The backroom was said to be filled with blood, but Mr. Bannister said that no policeman had ever reported anyone being killed or shot there.

He was speaking at a press briefing at The Courtleigh Hotel, New Kingston, to make public a report, entitled, 'Jamaica: The Killing of the Braeton Seven ­ A Justice System on Trial'.

Amnesty International, with headquarters in London, is a worldwide campaigning movement that works to promote internationally recognised human rights.

The media briefing was also called to announce plans by human rights groups to protest from 7 o'clock to 11 o'clock this morning in front of the Justice Ministry, Oxford Road, New Kingston. The protesters say they will call for an end to extrajudicial killings and demand answers to what Amnesty said are several discrepancies in the handling of the Braeton shooting scene, subsequent police reports and the related Coroner's inquest.

The report condemned Jamaica's human rights record with regard to several police killings, including that of the Braeton Seven, pointing to what it said was sloppy police investigation of the incident, scene contamination, what appeared to be a "cursory" review of the crime scene by police investigators, contradictory and changing statements made by policemen which were basically left unchallenged, and a nine-month Coroner's inquest into the shootings, which Amnesty described as a "mere formality".

The inquest, Amnesty said, often did not admit evidence crucial to discrediting the police reports, or allowed certain police officers to be questioned, but admitted evidence which was not relevant to the shooting but damaging to the characters of the slain youth.

In addition, Amnesty produced photographs which purported to show 15 indentations in the backroom floor which, Mr. Bannister said, were almost circular and could be caused by bullets, particularly from 9mm guns. Tests would have to be done to verify whether they were caused by bullets but Amnesty was sure that the discoveries warrant an investigation and prosecution if necessary.

Amnesty said it was hoping the discoveries would prompt Kent Pantry, Q.C., Director of Public Prosecutions, to revisit the case and lead to prosecution of policemen responsible, before a jury. Also, Mr. Bannister called on Government to seal the house, now accessible to anyone. Amnesty was awaiting a response to a written request sent to Government on the matter.

But, after Amnesty shared its information at a meeting on Wednesday with Dr.

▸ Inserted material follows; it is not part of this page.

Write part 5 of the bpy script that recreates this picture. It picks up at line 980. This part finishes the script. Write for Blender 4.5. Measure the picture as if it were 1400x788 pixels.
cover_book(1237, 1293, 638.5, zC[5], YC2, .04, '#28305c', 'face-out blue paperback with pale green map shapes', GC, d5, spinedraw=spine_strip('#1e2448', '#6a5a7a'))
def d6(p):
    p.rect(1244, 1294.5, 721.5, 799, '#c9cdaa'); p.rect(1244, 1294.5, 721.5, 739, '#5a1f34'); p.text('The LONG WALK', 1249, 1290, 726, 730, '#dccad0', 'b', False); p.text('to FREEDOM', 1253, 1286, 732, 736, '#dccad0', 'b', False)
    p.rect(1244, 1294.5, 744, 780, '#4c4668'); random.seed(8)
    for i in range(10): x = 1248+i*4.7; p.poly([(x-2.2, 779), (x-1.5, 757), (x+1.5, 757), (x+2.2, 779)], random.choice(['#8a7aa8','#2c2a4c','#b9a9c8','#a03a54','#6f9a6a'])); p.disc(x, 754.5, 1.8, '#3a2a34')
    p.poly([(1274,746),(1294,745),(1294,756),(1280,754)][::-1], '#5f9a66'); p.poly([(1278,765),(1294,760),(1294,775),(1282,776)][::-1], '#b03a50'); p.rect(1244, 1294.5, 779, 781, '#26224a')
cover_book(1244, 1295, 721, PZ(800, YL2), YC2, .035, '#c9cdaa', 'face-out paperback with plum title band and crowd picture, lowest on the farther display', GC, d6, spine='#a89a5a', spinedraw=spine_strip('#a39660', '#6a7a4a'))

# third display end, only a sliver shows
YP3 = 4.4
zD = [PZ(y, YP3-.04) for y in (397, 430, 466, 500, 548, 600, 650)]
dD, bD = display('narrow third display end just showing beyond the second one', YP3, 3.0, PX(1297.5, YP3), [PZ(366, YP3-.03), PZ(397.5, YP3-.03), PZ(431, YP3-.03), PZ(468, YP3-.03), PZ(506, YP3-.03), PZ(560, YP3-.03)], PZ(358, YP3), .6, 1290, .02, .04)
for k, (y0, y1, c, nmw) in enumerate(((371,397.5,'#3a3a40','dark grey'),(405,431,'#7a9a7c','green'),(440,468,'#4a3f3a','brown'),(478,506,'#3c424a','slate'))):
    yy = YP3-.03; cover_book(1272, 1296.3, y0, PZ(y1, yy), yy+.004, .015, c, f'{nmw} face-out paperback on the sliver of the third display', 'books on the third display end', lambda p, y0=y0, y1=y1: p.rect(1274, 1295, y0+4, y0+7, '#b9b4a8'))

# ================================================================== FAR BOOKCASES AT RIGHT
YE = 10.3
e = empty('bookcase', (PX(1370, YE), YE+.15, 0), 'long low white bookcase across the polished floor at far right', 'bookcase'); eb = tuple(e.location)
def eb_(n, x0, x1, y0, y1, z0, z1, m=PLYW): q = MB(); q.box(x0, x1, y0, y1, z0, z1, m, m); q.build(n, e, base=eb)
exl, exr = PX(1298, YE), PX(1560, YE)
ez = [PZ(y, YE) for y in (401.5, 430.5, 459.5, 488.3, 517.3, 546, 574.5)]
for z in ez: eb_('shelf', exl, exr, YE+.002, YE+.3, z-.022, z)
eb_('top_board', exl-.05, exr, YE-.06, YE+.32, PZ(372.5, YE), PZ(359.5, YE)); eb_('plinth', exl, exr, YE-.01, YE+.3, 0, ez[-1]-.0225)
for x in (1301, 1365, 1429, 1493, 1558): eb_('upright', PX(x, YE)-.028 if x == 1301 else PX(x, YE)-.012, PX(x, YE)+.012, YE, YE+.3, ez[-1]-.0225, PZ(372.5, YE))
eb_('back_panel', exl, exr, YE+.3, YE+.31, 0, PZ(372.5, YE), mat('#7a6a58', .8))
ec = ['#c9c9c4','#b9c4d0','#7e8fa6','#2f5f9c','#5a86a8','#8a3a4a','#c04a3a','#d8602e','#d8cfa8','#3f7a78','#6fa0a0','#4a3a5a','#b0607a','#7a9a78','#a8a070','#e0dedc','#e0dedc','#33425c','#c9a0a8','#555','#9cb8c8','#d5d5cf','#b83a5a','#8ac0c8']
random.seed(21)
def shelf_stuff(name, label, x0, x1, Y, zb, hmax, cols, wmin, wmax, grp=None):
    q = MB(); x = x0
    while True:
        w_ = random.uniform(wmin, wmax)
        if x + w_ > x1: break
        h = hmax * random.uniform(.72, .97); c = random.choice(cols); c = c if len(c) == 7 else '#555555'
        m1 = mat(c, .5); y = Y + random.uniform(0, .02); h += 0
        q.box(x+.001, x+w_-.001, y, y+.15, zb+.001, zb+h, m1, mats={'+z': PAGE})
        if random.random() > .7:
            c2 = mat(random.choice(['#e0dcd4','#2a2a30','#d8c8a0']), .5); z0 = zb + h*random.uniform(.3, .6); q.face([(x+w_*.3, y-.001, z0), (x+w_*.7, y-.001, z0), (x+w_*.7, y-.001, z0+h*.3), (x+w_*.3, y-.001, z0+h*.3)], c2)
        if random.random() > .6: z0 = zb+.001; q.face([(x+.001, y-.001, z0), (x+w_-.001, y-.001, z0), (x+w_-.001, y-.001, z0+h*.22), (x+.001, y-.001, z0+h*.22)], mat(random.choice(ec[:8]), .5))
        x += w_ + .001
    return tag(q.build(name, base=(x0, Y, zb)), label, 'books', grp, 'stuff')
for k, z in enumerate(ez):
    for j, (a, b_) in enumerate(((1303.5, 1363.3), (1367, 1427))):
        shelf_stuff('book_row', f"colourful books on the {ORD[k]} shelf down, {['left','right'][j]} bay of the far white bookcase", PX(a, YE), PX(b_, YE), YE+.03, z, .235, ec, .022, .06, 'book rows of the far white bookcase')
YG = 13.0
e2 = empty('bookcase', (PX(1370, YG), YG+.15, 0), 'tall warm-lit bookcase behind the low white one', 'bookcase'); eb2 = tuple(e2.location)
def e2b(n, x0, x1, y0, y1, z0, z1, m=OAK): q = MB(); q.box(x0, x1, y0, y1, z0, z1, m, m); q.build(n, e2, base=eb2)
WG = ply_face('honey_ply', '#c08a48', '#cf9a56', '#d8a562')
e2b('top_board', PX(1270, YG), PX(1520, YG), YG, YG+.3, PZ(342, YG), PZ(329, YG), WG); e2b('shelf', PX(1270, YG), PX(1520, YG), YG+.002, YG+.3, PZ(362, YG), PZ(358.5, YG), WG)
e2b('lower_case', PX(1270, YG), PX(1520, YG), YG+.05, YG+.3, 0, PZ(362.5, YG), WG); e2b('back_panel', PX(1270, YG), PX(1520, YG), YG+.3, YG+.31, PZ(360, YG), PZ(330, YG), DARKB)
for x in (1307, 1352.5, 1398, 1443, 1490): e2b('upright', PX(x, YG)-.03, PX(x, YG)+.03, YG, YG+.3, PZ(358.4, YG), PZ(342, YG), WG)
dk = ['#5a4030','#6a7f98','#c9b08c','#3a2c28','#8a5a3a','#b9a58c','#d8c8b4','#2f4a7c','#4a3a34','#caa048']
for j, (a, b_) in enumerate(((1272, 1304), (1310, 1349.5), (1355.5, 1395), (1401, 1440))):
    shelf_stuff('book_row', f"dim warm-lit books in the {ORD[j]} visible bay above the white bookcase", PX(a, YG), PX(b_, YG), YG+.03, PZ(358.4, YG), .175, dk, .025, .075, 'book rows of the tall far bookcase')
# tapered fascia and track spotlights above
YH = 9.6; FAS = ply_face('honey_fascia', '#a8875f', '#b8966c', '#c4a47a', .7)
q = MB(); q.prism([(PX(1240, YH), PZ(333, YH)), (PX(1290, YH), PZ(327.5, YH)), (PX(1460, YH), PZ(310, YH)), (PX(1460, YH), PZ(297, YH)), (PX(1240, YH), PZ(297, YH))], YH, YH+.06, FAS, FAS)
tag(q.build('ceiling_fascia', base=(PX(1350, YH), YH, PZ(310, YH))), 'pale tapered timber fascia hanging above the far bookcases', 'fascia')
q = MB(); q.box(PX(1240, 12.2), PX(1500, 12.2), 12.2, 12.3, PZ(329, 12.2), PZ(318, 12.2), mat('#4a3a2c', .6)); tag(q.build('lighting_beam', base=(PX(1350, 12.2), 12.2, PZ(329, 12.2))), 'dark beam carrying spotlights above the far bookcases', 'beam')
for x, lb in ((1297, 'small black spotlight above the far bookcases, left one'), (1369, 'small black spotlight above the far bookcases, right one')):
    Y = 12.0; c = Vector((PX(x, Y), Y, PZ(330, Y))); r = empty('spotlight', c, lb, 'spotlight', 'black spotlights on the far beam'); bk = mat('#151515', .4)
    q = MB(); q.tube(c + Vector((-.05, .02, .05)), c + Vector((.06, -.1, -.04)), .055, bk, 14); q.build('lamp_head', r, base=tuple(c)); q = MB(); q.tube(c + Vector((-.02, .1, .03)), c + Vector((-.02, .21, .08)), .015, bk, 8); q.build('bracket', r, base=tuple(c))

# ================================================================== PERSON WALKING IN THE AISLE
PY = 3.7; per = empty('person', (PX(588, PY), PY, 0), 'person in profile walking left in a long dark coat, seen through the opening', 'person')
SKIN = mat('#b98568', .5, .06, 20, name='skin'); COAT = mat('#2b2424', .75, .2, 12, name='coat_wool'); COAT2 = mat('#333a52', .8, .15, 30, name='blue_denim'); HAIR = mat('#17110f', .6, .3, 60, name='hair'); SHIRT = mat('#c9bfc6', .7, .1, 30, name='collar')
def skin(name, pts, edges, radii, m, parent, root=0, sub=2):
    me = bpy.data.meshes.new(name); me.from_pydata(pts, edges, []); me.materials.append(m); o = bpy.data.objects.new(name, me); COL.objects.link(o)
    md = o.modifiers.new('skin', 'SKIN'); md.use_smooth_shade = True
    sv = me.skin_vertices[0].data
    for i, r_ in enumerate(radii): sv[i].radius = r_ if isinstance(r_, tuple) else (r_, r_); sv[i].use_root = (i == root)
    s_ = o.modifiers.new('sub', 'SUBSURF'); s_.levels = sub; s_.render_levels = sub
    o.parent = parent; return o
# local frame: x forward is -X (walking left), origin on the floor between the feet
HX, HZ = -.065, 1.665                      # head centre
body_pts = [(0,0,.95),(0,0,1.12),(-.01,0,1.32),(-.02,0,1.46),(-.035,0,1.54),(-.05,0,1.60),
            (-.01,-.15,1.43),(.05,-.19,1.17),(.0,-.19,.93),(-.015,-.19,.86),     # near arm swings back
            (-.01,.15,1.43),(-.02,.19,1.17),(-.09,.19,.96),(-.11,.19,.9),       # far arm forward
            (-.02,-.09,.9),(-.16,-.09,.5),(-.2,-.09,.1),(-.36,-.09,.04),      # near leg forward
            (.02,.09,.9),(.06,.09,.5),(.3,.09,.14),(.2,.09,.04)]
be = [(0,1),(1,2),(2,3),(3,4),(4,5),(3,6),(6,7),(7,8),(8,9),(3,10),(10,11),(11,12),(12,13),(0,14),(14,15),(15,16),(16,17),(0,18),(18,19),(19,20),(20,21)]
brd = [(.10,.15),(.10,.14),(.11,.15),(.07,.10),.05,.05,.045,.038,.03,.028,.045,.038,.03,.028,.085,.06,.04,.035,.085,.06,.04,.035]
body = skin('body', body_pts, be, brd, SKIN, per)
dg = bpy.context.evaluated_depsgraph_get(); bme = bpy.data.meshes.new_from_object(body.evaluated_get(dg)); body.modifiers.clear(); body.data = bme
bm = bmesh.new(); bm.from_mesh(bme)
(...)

Peter Phillips, Minister of National Security, A.J. Nicholson, Minister of Justice, and K.D. Knight, Minister of Foreign Affairs and Foreign Trade, the three ministers issued a joint statement blasting the report.

The ministers charged that Amnesty "consistently sought to impugn the (Jamaican) Government and the police in its reports", that the report "flies in the face of evidence that Government is taking steps to deal with police excesses" and that while the team conducting the research claimed it was doing so with an "open mind", it levelled "general accusations that could not be substantiated and is compounded by the fact that not one member of the team has seen the depositions taken at the Coroner's inquest".

In addition, the Government ministers said Amnesty's statement with regard to part of the report referring to the DPP, namely that the DPP was "unlikely to press charges against police officers... and is relieving one sector of the society from charges", amounted to accusing the chief prosecutor of corruption.

Amnesty responded yesterday that it would not be constrained by accusations of interfering in local affairs and being unfair, when it was trying to see to the protection of the human rights of all persons and when it treated all countries equally in its search for truth and a halt to human rights abuses.